Consequently, there is concern by governments that failing to alter archaic tax regulations will both slow telecommunications growth and drive companies to neighboring jurisdictions with better treatment. On the other hand, there is a fear of short-term revenue losses in the wake of changed tax policies.

“In many cases, utilities (which is how telecommunications companies still are characterized by some key taxation definitions) have become budget balancing taxpayers,” said Robert Geppert, national director of telecommunications state and local tax practice for KPMG Peat Marwick, Seattle. “If you look at the telecommunications industry, taxes can be as much as 10 to 25 percent of the end customer’s bill. That’s a high opportunity tax that can act as a barrier to companies getting into the business.”

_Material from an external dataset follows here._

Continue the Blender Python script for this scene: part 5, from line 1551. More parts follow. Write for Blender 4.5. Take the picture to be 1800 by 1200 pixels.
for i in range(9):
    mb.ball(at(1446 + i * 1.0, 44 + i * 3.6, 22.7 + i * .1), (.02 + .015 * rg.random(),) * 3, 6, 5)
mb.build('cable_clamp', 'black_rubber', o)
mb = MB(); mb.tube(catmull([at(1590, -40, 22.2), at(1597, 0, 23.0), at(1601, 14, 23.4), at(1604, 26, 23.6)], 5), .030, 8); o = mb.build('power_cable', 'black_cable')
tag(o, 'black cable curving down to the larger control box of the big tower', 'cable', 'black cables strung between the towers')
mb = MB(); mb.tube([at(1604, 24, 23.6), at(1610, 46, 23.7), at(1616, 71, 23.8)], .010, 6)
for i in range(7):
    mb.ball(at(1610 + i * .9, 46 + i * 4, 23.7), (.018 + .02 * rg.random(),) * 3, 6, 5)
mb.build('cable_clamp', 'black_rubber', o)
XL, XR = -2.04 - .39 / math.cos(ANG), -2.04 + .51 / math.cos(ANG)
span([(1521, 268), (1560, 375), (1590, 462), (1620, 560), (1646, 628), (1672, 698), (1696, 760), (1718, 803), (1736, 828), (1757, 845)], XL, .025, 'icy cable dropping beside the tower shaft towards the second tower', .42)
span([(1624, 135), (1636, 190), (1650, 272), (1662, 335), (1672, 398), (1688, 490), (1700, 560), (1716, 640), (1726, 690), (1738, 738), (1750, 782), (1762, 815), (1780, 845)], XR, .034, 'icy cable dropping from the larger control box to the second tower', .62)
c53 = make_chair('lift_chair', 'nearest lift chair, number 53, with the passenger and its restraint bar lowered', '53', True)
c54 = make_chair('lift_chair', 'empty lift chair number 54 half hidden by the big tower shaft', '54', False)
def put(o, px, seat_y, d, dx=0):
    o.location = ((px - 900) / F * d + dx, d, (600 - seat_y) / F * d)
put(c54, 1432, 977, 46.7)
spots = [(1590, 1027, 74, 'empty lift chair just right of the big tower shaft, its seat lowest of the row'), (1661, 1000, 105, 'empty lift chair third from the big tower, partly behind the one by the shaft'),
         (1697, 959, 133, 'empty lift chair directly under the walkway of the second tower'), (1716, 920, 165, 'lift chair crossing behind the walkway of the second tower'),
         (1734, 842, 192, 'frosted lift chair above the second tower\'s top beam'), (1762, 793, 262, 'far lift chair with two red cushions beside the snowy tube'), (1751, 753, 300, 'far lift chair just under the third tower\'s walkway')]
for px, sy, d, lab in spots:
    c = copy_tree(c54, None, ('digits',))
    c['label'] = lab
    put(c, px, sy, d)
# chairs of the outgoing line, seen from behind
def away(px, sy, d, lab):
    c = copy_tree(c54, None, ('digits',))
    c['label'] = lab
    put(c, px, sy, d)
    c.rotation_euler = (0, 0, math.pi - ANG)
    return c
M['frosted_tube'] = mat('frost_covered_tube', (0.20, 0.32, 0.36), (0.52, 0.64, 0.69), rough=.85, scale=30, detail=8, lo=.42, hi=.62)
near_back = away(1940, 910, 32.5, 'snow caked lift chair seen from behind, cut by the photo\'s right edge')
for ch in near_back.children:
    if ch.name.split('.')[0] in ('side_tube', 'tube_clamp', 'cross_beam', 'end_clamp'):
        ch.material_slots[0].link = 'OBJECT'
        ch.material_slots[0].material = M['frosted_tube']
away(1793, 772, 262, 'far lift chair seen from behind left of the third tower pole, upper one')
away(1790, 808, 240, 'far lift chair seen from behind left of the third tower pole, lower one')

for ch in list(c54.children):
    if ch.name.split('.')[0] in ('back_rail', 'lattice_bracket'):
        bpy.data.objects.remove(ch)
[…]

The situation is further complicated by the fact that there isn’t necessarily a united front among different kinds of carriers because incumbents can realize certain competitive advantages from tax treatment that hurts newcomers.

Wireless carriers that got their radio frequency licenses for free would benefit if a pending lawsuit in Oregon upholds a state initiative to tax the value of radio-frequency licenses purchased from the federal government. Western Wireless Corp. is challenging this type of taxation on intangible personal communications services licenses. A final ruling either way not only could establish law in Oregon but also set a precedent for other states to follow.

In states like California with its Proposition 13 “welcome neighbor” property taxes that are much higher for newcomers than for longtime residents, the facilities of startup carriers can face disproportionately high assessments and bills. While incumbents like cable TV companies would prefer to continue that state of affairs, California has moved to level the playing field somewhat with respect to local property tax assessments, said Hollis L. Hyans, a tax attorney with Morrison & Foerster L.L.P., New York. Big, populous states often serve as trend setters. Here and there, hopeful signs exist that positive change is afoot.

State gross receipts taxes on utilities, including telecommunications carriers, are one example. Passed along to customers in their bills, gross receipts taxes are a kind of quid pro quo state governments have exacted from utilities as the price for the regulated and protected status of communications carriers under the old regime, Hyans said.

Now that the protected franchise environment is giving way to competition, some key states like California, Illinois, Michigan and Texas no longer impose gross receipts taxes on telecommunications carriers, she said. There is a slow but general trend away from this outdated form of taxation.

Similarly, New York and Florida, two other bellwether states, are reviewing recommendations for a more unified and consolidated type of tax structure on telecommunications companies. “New York and Florida right now have multiple taxes. In Florida, these include state sales and use taxes on certain enumerated services, gross receipts taxes, local public service taxes, local level sales taxes and franchise fees,” Goldstein said.

Utah recently included cellular phone contracts and paging services in its exemption from taxes on refundable subscriber deposits and some other items, she said.

Another taxing problem for carriers is that localities often allow depreciation of their personal property, i.e. the equipment they own, as if it had a long and useful life. That may have been true in the past, but rapid technological change often renders equipment outdated in a few short years, Geppert said. Thus, the deductibility of equipment depreciation can outlive its useful life to the carrier.

Within states, smaller jurisdictions often follow the lead set by larger and more sophisticated cities and counties. Consequently, one tactic that can prove synergistically successful is to work out new equipment depreciation schedules for personal property taxation with a large pace-setter jurisdiction, Hyans said.

One of the toughest conundrums to resolve regarding telecommunications taxation has to do with the issue of nexus, which means the right of a state to tax someone, she said. The issue arose with mail-order companies, and it was determined that those with physical facilities in the state where the customer lives must collect and return applicable state and local sales taxes from that customer to his/her state of residence. The situation is much more complicated when it comes to telecommunications companies.

“Suppose you have a paging service that leases a pager to a customer who lives in New Jersey, works in New York and whose job takes him to Connecticut four days a week?” she said.

Late last year, the Multistate Tax Commission, working under the auspices of the National Tax Association in Columbus, Ohio, launched a Communications and Electronic Commerce Tax Project. “The priority for the commission with regard to electronic commerce issues has been to foster a cooperative effort by the industry, states, local governments and any other interested parties to resolve emerging issues arising from electronic commerce,” said Dan Bucks, executive director of the Multistate Tax Commission.

A key constitutional barrier exists to redefining nexus in the new electronic era where customers and transactions and companies are all over the place. A definite link or minimum connection is required between a state and the person, property or transaction it seeks to tax.

“The feds would have to move under the Interstate Commerce clause as they did with the railroads,” Geppert said.